ドイツの特徴は,経済規模の大きさに比べて直接投資の受け入れが少なかったことである。この背景には,労働コストが高いこと,銀行と企業の間で株式の相互持ち合いがみられることなどが指摘されている。しかし,90年10月の統一以降は,旧東独企業の買収などの対内直接投資が急増しているものとみられる。なお相手国としてはオランダ,イギリス,フランスからの投資が多い(とくにフランスからは急増している)。また,他の3ヵ国への直接投資(第2表相手国別残高参照)も,経済規模に比べて少ないが,これは対米投資を重視しているためであろう。

フランスでは,対内直接投資の受入れが極端に少なかった(88年末残高226億ECU)。これは,政策上国有企業が多いことや,M&Aなどの対内直接投資に対する政府の介入が,そうした動きを妨げていたためである。しかし,85年以降をみると,増加が顕著になってきており(とくに88年に急増),最近では政府も雇用創出と競争力強化の観点から国有企業株式の民間開放を推進するなど,政策を転換し,対内直接投資受け入れに前向きに取り組み始めている。

また相手国としてはイギリス,ドイツ,オランダが多い。一方,他の3ヵ国への直接投資も活発化させている。とくに金融,小売などでは,フランス企業が国際的M&Aを盛んに行って,EC規模での業界再編を進める中心的存在となっている。

イタリアの特徴は,スイス,フランスからの投資の増加が大きいことである(89年末残高ではスイスがトップ)。そのほか,オランダ,イギリスからの投資も多い。スイスは,ドイツ,フランスにも多額の直接投資(おもに食品,金融)を行っており,この3ヵ国との経済的関係はEC非加盟国にもかかわらず非常に深いとみてよいだろう。

イギリスに関しては,歴史的に対内直接投資への開放度が高く,残高が群を抜いて多いことが特徴として指摘できる。また,オランダからの投資がかなり多いが,これは両国合弁企業(石油,食品)のイギリスでの投資が含まれているためで,多少割り引いて考える必要がある。また,フランスからの投資の急増ぶりが目をひく。

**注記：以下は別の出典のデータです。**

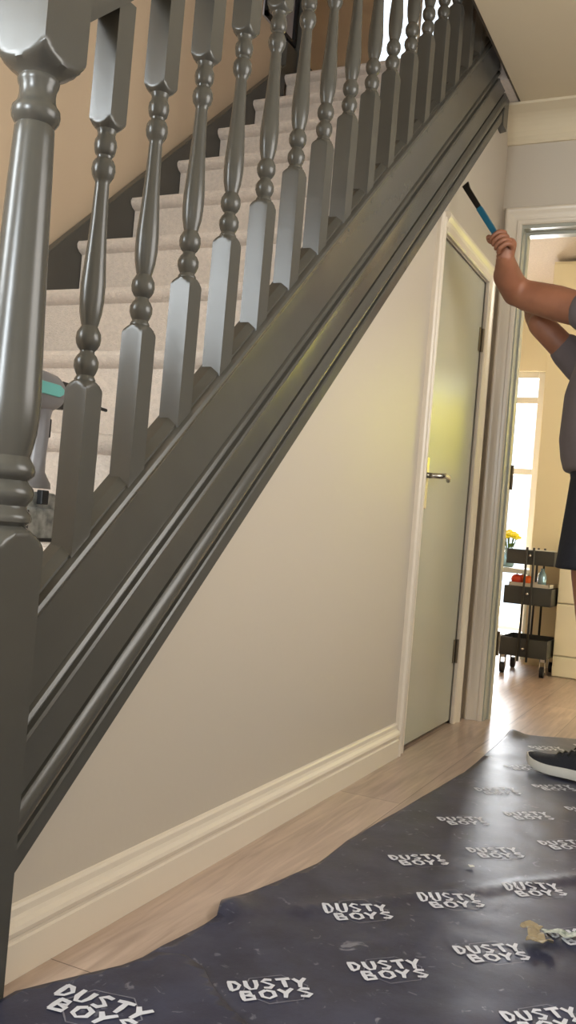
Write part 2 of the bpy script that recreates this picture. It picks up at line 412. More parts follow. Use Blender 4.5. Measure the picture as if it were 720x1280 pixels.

このように,EC主要4ヵ国の間で相互に直接投資が盛んになってきており,そのスピードは80年代後半以降,急激に加速している。また4ヵ国以外でもオランダが,「ECの対外直接投資大国」ともいえるほど,近隣諸国へ積極的に進出しているほか,スイスをはじめとするEFTA諸国もECへの直接投資を活発化させるなど,東欧を除く欧州全体の規模で直接投資が増加しつつある。こうした動きは,EC市場統合が完成し,EEAのスタートが予定されている93年以降,ますます拍車がかかるものとおもわれる。

(おわりに)

以上みたように,東欧を除く欧州諸国間では,貿易,直接投資の両面から,相互依存性が高まってきており,経済の一体化が進みつつある。それには,E MSの発足や,「単一欧州議定書」の発効などのEC統合の進展が大きな契機となっている。このように一体化が進みつつあることは,各国景気に影響を与えるばかりでなく,ECの市場統合を超えて経済・通貨統合を展望するとき,極めて重要であると考えられる。なぜなら,マーストリヒト・サミットで明らかにされたように,経済・通貨統合は,マクロ経済政策の一本化をめざすため,加盟各国の経済パフォーマンスの収斂が欠かせないが,貿易や直接投資の増加を背景に経済の一体化が進展することは,それに一定の貢献をすると考えられるからである。EC各国は,これまで関税同盟,市場統合を通じ,制度や基準の統一を進めてきたが,その過程において,実態経済の面でも一体化が進んできており,経済・通貨統合へ向け,環境がまさに整いつつあると判断してさしつかえないであろう。